A maior dificuldade, em termos de reconhecimento da profissão, ainda se prende com a ideia descabida de que qualquer um pode traduzir desde que saiba uma língua estrangeira. Proponho que quem pensa assim faça uma tradução e depois a compare com a mesma tradução feita por um bom tradutor profissional. E isso aplica-se também às empresas que põem a secretária a traduzir porque “era boa aluna a inglês”. A qualidade paga-se (embora o preço da tradução, em Portugal, seja, porventura, o pior da Europa), mas ainda há muito quem prefira pagar pouco (logo, a um mau tradutor), para poupar. Também a carga fiscal da tradução em Portugal (com IVA e IRS exagerados) e os descontos para a Segurança Social implicam que praticamente metade do que o tradutor aufere não lhe pertence. De facto, não é fácil ser tradutor em Portugal e só a paixão pela profissão permite continuar a exercê-la quando, por vezes, até os clientes se “esquecem” de pagar ou pagam quando lhes dá mais jeito, esquecendo-se que os tradutores têm despesas mensais como toda a gente.

AO - Recorda-se de alguma situação mais caricata que tenha acontecido no exercício da sua profissão?

Houve uma, em particular, que me ficou na lembrança.
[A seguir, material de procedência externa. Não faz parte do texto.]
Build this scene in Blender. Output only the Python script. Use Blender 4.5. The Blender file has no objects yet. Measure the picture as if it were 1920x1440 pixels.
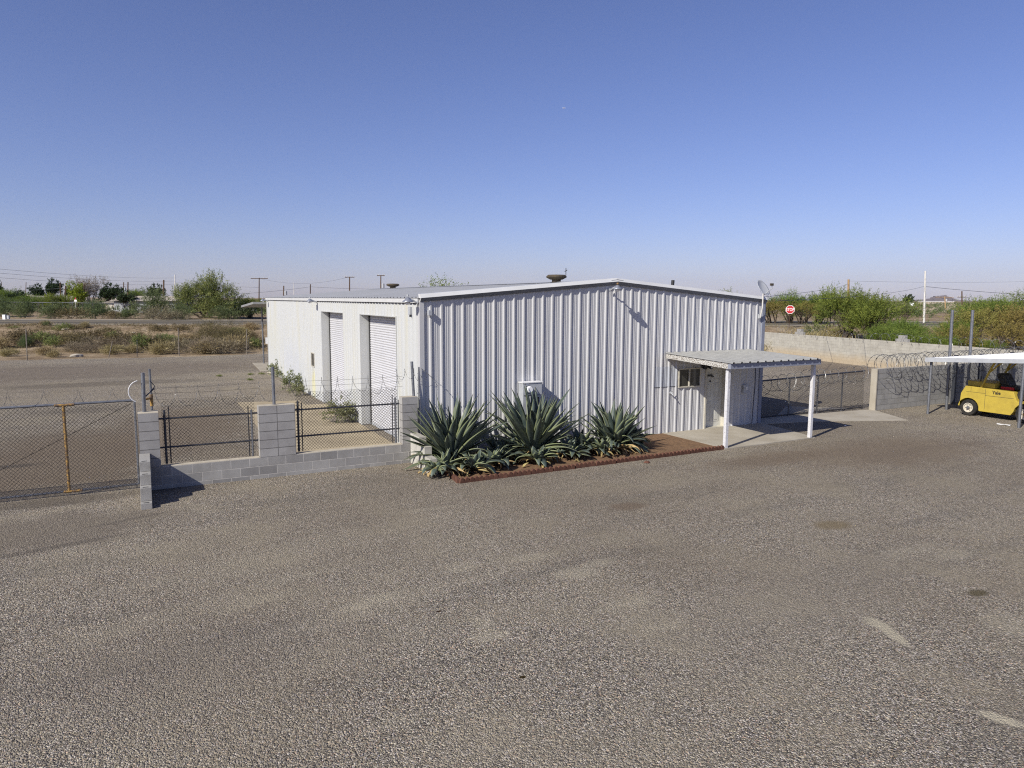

Ao contrário da maioria dos tradutores, que se especializa numa determinada área e traduz, quase sempre, o mesmo tipo de temática, o tradutor de audiovisual depara-se com os mais diversos assuntos e, claro, tem de saber onde encontrar soluções. Foi assim que, ainda muito no início da minha carreira de tradutora, dei por mim rodeada de solícitos agentes da PSP do Porto, na esquadra do Carvalhido, a informarem-me sobre a linguagem usada nas comunicações entre eles, para poder traduzir cabalmente o filme mexicano “El patrullero”. Quem não ouvisse a conversa, acharia, certamente, que estariam a interrogar uma perigosa delinquente. Porém, tratava-se apenas uma simples tradutora que percebeu que para apresentar um bom trabalho necessitava da ajuda de especialistas, não em espanhol ou em português, mas no assunto em questão, algo que um bom tradutor não deve ter receio de fazer.